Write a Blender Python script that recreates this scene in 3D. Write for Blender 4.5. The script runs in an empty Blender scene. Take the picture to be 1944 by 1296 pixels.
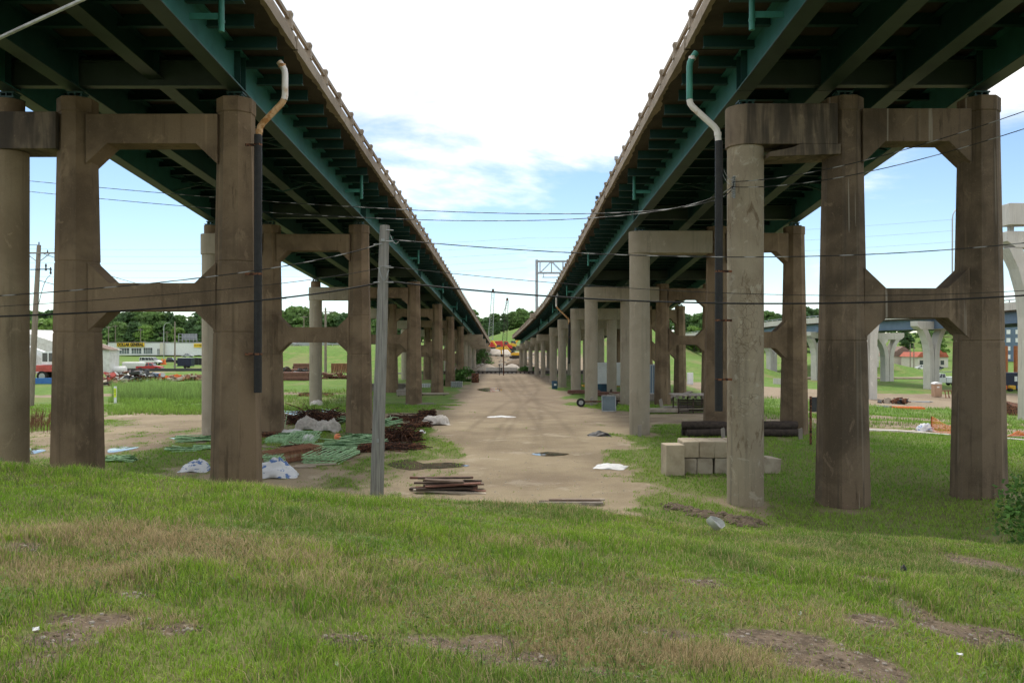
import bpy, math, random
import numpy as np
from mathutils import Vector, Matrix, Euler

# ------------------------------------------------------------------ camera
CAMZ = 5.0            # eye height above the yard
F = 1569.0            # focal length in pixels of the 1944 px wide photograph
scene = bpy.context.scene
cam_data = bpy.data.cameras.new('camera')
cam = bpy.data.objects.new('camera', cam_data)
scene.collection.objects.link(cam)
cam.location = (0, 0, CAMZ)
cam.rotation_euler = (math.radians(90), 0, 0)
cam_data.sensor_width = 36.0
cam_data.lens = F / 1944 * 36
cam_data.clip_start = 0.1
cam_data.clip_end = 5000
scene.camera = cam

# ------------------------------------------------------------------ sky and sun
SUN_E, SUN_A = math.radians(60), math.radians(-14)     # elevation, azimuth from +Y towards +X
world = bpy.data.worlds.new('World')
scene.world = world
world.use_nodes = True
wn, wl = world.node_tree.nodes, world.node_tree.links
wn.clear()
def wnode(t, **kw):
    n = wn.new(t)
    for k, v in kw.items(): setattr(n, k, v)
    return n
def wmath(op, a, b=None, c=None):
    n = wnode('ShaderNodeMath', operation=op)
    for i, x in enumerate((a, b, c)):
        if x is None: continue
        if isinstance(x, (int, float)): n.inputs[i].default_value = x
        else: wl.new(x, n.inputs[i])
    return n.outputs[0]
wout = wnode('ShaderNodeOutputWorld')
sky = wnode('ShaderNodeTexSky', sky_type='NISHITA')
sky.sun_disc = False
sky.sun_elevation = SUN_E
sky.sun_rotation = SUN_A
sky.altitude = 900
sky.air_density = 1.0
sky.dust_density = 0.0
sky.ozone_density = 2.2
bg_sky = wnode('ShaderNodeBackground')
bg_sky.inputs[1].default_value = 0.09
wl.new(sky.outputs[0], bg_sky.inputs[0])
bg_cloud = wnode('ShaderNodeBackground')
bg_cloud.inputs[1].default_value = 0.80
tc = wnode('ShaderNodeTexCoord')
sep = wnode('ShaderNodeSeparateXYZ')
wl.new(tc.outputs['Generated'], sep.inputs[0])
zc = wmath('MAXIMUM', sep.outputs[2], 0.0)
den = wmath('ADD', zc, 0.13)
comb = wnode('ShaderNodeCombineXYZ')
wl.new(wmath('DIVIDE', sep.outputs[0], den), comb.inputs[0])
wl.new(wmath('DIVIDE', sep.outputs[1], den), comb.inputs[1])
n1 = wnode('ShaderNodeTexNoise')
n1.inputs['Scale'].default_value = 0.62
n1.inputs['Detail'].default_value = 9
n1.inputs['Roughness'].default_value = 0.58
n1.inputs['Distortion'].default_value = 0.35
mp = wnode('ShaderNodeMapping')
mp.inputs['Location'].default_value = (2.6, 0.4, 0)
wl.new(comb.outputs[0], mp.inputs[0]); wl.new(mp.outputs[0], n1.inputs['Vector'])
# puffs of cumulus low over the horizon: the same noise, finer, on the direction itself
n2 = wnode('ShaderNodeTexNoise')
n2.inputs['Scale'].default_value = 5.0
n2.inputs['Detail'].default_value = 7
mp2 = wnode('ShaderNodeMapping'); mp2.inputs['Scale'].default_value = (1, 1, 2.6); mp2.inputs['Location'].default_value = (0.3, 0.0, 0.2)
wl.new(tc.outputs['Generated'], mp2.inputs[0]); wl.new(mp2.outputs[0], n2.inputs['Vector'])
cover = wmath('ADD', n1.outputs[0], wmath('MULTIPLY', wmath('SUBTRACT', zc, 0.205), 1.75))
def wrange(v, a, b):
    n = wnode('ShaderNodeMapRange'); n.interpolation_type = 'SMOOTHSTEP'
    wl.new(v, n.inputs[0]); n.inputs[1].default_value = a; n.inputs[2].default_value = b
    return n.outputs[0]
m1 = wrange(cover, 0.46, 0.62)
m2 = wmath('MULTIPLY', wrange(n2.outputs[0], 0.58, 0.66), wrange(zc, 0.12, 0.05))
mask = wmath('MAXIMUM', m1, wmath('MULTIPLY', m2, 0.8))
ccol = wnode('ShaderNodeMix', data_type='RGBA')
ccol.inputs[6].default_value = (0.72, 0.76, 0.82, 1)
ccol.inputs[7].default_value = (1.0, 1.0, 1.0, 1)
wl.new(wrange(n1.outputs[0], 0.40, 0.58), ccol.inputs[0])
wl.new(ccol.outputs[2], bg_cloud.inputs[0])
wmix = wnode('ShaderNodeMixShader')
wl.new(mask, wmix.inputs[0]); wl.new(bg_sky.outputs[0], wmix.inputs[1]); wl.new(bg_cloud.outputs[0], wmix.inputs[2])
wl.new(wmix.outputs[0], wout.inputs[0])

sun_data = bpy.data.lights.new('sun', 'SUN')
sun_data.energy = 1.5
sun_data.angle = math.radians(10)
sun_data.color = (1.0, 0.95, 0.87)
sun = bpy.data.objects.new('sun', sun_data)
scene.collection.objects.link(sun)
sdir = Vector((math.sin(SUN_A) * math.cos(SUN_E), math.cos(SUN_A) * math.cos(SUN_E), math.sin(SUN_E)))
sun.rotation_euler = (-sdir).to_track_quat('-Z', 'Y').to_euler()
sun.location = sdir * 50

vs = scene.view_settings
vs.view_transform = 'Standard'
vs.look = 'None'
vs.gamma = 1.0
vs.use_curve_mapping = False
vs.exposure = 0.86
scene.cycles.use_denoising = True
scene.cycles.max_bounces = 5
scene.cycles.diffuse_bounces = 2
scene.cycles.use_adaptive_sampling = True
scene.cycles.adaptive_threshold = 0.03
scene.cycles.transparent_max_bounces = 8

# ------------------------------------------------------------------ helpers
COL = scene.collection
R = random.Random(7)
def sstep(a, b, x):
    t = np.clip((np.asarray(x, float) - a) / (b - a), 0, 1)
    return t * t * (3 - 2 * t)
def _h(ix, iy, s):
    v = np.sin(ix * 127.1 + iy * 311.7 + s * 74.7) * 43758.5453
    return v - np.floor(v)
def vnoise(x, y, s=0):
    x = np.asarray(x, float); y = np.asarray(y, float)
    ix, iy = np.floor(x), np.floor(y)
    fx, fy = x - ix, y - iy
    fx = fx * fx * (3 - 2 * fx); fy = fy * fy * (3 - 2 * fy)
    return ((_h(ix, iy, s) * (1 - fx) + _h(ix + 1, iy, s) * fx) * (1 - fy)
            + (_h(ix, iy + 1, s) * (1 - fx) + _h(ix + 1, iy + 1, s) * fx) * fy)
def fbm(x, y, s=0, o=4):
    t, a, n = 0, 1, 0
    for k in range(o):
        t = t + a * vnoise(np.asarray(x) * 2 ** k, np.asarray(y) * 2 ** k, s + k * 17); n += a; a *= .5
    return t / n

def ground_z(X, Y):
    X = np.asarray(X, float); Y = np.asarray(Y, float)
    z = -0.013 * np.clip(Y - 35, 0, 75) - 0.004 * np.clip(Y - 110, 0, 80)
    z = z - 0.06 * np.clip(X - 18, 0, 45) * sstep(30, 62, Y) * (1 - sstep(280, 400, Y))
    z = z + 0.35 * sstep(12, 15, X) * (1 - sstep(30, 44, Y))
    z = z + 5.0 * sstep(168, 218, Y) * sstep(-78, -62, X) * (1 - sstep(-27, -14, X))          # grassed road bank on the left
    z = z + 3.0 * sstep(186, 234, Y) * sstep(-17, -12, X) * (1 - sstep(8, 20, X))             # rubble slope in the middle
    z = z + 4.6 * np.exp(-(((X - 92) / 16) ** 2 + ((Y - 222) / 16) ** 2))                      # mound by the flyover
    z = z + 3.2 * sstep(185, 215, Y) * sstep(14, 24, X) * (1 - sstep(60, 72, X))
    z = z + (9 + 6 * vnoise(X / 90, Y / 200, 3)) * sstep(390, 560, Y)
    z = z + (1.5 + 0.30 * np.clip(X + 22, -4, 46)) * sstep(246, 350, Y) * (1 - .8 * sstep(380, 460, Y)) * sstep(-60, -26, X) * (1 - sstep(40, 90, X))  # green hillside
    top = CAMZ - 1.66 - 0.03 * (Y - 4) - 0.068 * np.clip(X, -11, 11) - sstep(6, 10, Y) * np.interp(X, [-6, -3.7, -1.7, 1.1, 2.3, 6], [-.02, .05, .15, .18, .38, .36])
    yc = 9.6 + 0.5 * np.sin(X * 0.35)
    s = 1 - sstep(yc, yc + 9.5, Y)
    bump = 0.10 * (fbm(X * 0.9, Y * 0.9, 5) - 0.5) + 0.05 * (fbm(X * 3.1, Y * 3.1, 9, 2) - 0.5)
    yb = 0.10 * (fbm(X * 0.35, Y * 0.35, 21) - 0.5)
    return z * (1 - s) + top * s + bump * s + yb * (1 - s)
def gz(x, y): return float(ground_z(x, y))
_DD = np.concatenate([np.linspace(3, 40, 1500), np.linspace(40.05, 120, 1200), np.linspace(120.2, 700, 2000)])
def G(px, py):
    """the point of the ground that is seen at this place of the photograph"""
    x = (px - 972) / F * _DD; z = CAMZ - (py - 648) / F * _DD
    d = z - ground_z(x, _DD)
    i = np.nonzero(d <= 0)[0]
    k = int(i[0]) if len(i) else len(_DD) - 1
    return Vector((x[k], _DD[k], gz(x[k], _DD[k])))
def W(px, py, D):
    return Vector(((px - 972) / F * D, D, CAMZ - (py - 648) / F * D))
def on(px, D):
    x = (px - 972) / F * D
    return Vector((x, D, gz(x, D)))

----

--- Problem to work on ---
Please quote the lines of the material, beginning with the first and ending with the one that contains "from mathutils import Vector, Matrix, Euler", exactly as written and without any pictures.

--- Complete response ---
Write a Blender Python script that recreates this scene in 3D. Write for Blender 4.5. The script runs in an empty Blender scene. Take the picture to be 1944 by 1296 pixels.
import bpy, math, random
import numpy as np
from mathutils import Vector, Matrix, Euler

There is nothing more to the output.